Calamaish Books

Resources: Pawns in a Larger Game


 

 William Thackwray Senior


Born
1780
Died
28 Oct 1829
Son of
Unknown
Siblings
Unknown
Married
Dorothy Pownell
1800 (est)
Children
John
Dorothy
Ann
William Jr
Helen (d. as infant)
Joseph Ebenezer
James
William died before the invention of photography. No portrait exists. This word picture by his apprentice Thomas Stubbs is quoted in Chapter 4 of Pawns in a Larger Game:

Old Thackwray was a strange sort of man, he was very stout, and from his talk would be taken for a Quaker, as he always said, ‘yea’ and ‘nay’ and ‘thou’. But what was the strangest thing about him, he scarcely ever spoke without fart­ing, for instance – he would say, “George [George Wood, another apprentice] thou art a fool (Poop). George if thou doesn't alter (Poop) I shall be obliged to (Poop) get rid of thee (Poop).” Sometimes he would talk to his daughter Dolly [Dorothy] and he would say, “Dolly ist thou going (Poop) up the Town? Because if thou art thou must not (Poop) stay long (Poop).”

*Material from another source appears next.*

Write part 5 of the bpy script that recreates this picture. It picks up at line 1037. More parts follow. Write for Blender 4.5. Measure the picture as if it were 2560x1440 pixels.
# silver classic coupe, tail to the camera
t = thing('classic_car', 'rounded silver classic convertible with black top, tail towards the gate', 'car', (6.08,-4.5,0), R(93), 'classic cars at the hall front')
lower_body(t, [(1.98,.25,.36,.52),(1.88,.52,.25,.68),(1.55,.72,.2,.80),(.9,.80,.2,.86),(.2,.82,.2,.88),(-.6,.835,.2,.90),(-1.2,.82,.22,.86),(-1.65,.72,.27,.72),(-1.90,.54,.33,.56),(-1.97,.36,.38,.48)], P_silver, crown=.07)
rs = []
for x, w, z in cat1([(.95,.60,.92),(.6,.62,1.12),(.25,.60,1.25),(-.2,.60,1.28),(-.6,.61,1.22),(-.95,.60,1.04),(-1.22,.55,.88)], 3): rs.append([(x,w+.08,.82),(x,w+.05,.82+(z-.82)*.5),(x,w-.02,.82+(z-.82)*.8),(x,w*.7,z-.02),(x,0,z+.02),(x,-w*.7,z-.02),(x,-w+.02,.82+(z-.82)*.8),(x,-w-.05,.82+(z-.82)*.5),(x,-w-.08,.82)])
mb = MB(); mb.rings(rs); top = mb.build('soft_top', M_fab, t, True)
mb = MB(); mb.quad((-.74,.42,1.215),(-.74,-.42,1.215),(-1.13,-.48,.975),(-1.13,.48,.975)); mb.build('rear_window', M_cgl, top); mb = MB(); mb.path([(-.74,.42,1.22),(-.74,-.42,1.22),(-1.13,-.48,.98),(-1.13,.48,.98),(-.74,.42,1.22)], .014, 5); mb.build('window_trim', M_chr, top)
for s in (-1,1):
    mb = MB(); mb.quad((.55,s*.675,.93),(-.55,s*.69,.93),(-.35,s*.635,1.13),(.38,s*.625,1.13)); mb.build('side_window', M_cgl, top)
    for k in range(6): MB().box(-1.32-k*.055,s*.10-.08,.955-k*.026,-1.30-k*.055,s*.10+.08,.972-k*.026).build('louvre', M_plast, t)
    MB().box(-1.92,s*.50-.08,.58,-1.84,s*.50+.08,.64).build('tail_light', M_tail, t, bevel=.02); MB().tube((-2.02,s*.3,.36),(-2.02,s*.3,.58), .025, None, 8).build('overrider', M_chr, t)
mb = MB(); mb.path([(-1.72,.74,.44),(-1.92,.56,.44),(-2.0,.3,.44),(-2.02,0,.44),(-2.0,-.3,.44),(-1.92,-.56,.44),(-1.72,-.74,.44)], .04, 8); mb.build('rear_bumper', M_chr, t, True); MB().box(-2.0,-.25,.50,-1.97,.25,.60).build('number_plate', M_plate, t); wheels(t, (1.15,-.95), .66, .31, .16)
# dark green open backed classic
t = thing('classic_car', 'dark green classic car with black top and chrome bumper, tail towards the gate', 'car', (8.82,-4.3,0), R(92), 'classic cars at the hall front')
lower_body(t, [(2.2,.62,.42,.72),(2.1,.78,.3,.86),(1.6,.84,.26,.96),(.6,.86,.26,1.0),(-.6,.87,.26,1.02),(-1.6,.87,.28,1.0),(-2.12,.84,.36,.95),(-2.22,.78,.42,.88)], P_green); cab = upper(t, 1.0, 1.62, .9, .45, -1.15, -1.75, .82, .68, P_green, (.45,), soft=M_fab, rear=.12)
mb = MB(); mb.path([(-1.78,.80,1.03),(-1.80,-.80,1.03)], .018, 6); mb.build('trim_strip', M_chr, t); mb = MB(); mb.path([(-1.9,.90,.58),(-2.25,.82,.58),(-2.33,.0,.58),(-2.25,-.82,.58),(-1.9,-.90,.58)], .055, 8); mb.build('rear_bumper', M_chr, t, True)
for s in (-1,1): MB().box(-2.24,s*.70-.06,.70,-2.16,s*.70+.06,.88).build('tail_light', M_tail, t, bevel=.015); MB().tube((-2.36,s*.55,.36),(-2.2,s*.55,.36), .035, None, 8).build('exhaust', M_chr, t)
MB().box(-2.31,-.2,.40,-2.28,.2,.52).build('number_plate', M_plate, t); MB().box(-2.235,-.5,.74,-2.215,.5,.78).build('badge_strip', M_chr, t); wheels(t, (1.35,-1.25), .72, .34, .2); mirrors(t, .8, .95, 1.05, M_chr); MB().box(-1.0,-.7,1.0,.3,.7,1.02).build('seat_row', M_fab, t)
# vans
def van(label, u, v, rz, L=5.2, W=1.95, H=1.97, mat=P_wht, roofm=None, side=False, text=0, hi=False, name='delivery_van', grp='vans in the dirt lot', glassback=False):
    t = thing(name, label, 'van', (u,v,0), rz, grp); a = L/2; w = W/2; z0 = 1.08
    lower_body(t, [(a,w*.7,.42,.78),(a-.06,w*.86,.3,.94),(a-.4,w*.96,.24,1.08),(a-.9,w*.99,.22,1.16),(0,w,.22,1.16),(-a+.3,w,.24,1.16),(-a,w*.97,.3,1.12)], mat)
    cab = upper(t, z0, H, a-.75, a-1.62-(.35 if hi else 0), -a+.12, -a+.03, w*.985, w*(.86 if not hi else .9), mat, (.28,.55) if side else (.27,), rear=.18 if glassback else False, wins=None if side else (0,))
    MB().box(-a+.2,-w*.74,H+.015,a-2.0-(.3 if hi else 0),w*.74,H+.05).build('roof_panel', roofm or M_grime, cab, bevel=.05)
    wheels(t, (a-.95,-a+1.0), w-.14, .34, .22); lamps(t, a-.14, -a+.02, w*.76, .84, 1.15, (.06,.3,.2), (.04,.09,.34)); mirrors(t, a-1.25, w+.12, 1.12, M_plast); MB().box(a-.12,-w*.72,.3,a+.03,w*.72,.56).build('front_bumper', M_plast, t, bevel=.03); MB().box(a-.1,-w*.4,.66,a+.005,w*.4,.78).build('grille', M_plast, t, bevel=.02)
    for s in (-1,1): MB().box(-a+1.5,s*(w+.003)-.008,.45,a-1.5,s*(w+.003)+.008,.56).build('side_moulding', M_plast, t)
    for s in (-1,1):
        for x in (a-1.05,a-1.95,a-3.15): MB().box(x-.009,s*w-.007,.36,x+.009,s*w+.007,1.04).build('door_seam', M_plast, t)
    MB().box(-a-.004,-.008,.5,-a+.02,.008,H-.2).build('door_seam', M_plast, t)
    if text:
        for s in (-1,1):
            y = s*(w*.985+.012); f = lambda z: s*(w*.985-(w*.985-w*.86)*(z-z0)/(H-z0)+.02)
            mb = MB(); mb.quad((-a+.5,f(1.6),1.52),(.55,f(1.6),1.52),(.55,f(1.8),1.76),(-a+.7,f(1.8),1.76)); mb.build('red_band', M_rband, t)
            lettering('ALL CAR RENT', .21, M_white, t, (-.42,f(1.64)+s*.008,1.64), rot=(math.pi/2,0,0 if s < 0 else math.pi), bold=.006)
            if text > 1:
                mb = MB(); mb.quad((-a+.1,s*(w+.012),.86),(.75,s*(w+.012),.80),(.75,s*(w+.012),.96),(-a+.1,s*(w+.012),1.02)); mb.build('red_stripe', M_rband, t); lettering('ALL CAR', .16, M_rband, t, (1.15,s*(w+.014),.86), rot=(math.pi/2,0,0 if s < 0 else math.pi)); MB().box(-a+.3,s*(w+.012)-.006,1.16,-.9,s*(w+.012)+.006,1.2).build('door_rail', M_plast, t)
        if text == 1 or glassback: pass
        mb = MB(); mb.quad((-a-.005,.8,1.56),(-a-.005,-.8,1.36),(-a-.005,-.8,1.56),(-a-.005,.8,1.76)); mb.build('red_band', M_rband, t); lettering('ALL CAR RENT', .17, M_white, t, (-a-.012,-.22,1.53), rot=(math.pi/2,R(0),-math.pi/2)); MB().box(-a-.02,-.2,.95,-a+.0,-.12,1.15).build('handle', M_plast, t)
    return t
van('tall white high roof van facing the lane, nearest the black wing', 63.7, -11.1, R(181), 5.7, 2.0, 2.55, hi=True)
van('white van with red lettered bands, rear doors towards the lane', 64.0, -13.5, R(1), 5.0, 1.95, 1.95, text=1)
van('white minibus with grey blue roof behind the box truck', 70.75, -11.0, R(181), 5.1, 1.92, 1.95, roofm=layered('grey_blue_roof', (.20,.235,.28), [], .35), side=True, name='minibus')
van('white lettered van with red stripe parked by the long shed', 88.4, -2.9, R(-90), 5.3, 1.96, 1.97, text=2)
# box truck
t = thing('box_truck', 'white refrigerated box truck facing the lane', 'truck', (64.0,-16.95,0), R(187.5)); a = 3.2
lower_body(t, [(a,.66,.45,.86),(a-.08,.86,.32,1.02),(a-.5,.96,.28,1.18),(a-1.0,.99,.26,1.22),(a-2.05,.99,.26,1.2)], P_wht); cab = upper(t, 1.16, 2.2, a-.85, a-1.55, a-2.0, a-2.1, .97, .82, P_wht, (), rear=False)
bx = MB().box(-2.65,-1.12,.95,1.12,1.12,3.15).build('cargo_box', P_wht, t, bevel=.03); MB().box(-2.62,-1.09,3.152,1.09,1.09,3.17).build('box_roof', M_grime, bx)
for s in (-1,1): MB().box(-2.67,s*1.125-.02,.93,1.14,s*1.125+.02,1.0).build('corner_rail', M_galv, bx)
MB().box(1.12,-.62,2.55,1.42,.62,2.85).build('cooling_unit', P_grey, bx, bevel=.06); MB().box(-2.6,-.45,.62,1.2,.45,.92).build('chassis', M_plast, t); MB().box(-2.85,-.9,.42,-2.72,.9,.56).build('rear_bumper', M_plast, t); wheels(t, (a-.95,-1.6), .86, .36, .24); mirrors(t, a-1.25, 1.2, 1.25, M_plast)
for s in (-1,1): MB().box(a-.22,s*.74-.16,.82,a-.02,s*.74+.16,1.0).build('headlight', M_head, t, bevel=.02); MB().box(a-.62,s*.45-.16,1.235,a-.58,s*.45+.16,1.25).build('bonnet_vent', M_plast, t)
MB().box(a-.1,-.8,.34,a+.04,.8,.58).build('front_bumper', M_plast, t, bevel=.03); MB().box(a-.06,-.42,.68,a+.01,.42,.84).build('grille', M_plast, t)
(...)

Stubbs’s description of a stout, farting, old man with a strange accent is satirical. Another contemporary description reads:

He was an amiable and intelligent man; and few, very few, possessed, like him the qualifications requisite for the casual life he had adopted – with a vigorous mind, and a constitution proof against the climate; he had latterly been familiar to misfortune; and it was to repair his shattered circumstances that he thus became the object of chance – to forgo the comforts of home, for a novel and adventurous uncertainty …


Biographical Notes

Arrived in the Cape in 1820 aboard Northampton in Bailie's Party.
His life is treated in detail in Chapters 4, 5, and 7 - 10.
Thackwray document
One of several documents recording births of William Thackwray’s and Dorothy Pownall’s children. It appears to be a copy of a document prepared by William, probably made by a family member. The paper has a watermark “Buckland Mill 1873” a date forty four years after William's death. It was found, together with other drafts and a fine copy in another hand, in Joseph Walker Jr’s family bible. Joseph had an interest in recording his own family details but it is not in his handwriting. It might have been made by his wife Dorothy Driver or her father Edward, who was still alive at the time. All of William and Dorothy Thackwray’s children were already dead.